◆ **Exercise directions**:
Below are several records. Retype exactly those lines running from the one with "Continue the Blender" through the one with "o = mb.build('hedge', M['leafs'], kind='stuff');", end lines included, and no others.

◆ **Extracted records**:

· · · · ·

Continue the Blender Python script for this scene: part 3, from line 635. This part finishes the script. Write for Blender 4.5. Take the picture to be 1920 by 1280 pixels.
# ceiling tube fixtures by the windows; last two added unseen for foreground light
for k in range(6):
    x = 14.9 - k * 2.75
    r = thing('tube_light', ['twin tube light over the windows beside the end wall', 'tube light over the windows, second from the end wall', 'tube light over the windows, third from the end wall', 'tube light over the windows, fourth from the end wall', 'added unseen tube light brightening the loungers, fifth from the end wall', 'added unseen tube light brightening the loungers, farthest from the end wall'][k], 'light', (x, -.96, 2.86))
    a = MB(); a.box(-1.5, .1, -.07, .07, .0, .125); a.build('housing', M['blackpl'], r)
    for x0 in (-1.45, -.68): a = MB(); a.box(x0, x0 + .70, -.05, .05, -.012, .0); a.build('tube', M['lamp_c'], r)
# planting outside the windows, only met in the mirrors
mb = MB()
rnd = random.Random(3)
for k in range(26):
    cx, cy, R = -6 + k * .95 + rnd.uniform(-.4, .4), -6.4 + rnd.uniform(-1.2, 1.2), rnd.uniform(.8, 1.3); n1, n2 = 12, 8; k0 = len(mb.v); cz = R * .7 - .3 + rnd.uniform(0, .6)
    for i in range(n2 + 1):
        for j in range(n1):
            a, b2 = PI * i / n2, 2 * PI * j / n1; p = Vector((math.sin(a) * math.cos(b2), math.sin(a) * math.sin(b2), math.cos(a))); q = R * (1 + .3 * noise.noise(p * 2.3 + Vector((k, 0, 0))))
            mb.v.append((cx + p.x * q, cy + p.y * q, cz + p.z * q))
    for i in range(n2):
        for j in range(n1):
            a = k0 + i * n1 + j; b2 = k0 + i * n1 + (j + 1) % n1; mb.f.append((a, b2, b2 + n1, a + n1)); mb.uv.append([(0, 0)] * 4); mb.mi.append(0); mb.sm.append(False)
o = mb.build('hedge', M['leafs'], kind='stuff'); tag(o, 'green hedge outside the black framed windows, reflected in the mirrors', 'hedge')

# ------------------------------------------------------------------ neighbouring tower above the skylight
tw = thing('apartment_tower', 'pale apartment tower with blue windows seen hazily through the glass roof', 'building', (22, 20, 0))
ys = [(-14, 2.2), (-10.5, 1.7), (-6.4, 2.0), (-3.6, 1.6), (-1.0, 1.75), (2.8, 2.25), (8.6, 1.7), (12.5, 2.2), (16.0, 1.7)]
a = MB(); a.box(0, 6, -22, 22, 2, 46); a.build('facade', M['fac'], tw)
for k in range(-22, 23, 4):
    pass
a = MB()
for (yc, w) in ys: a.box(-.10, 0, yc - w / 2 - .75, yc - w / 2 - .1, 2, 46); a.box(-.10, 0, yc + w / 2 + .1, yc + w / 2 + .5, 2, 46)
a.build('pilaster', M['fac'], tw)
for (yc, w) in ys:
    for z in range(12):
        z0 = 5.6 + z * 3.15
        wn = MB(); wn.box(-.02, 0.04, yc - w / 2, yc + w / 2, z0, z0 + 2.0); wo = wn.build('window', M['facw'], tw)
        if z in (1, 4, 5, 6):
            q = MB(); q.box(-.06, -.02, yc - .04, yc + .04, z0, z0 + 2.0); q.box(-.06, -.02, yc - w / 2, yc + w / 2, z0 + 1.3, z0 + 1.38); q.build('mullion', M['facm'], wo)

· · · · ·

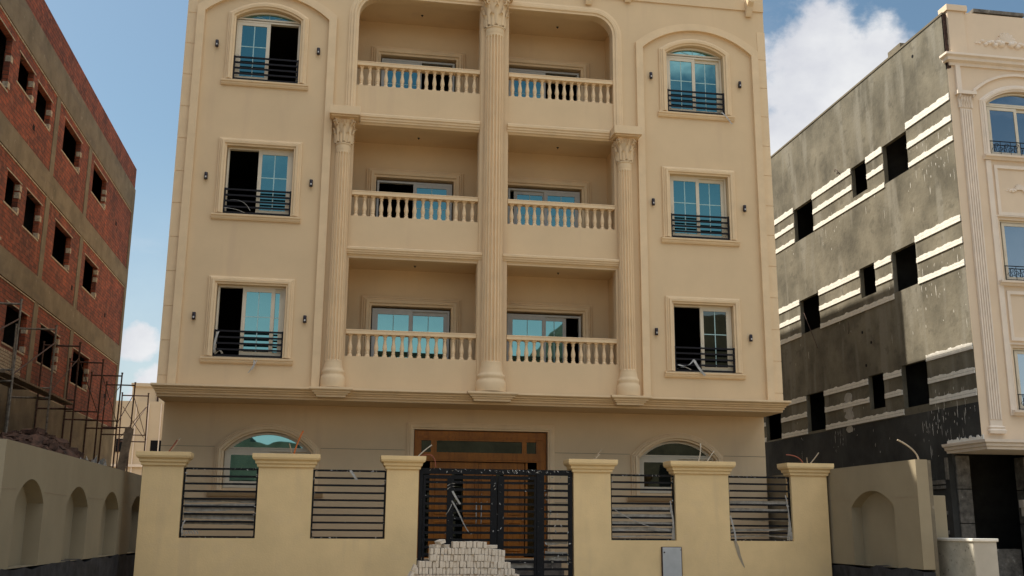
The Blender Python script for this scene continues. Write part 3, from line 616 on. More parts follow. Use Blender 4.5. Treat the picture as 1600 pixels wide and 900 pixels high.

· · · · ·

◆ **Task response**:
Continue the Blender Python script for this scene: part 3, from line 635. This part finishes the script. Write for Blender 4.5. Take the picture to be 1920 by 1280 pixels.
# ceiling tube fixtures by the windows; last two added unseen for foreground light
for k in range(6):
    x = 14.9 - k * 2.75
    r = thing('tube_light', ['twin tube light over the windows beside the end wall', 'tube light over the windows, second from the end wall', 'tube light over the windows, third from the end wall', 'tube light over the windows, fourth from the end wall', 'added unseen tube light brightening the loungers, fifth from the end wall', 'added unseen tube light brightening the loungers, farthest from the end wall'][k], 'light', (x, -.96, 2.86))
    a = MB(); a.box(-1.5, .1, -.07, .07, .0, .125); a.build('housing', M['blackpl'], r)
    for x0 in (-1.45, -.68): a = MB(); a.box(x0, x0 + .70, -.05, .05, -.012, .0); a.build('tube', M['lamp_c'], r)
# planting outside the windows, only met in the mirrors
mb = MB()
rnd = random.Random(3)
for k in range(26):
    cx, cy, R = -6 + k * .95 + rnd.uniform(-.4, .4), -6.4 + rnd.uniform(-1.2, 1.2), rnd.uniform(.8, 1.3); n1, n2 = 12, 8; k0 = len(mb.v); cz = R * .7 - .3 + rnd.uniform(0, .6)
    for i in range(n2 + 1):
        for j in range(n1):
            a, b2 = PI * i / n2, 2 * PI * j / n1; p = Vector((math.sin(a) * math.cos(b2), math.sin(a) * math.sin(b2), math.cos(a))); q = R * (1 + .3 * noise.noise(p * 2.3 + Vector((k, 0, 0))))
            mb.v.append((cx + p.x * q, cy + p.y * q, cz + p.z * q))
    for i in range(n2):
        for j in range(n1):
            a = k0 + i * n1 + j; b2 = k0 + i * n1 + (j + 1) % n1; mb.f.append((a, b2, b2 + n1, a + n1)); mb.uv.append([(0, 0)] * 4); mb.mi.append(0); mb.sm.append(False)
o = mb.build('hedge', M['leafs'], kind='stuff'); tag(o, 'green hedge outside the black framed windows, reflected in the mirrors', 'hedge')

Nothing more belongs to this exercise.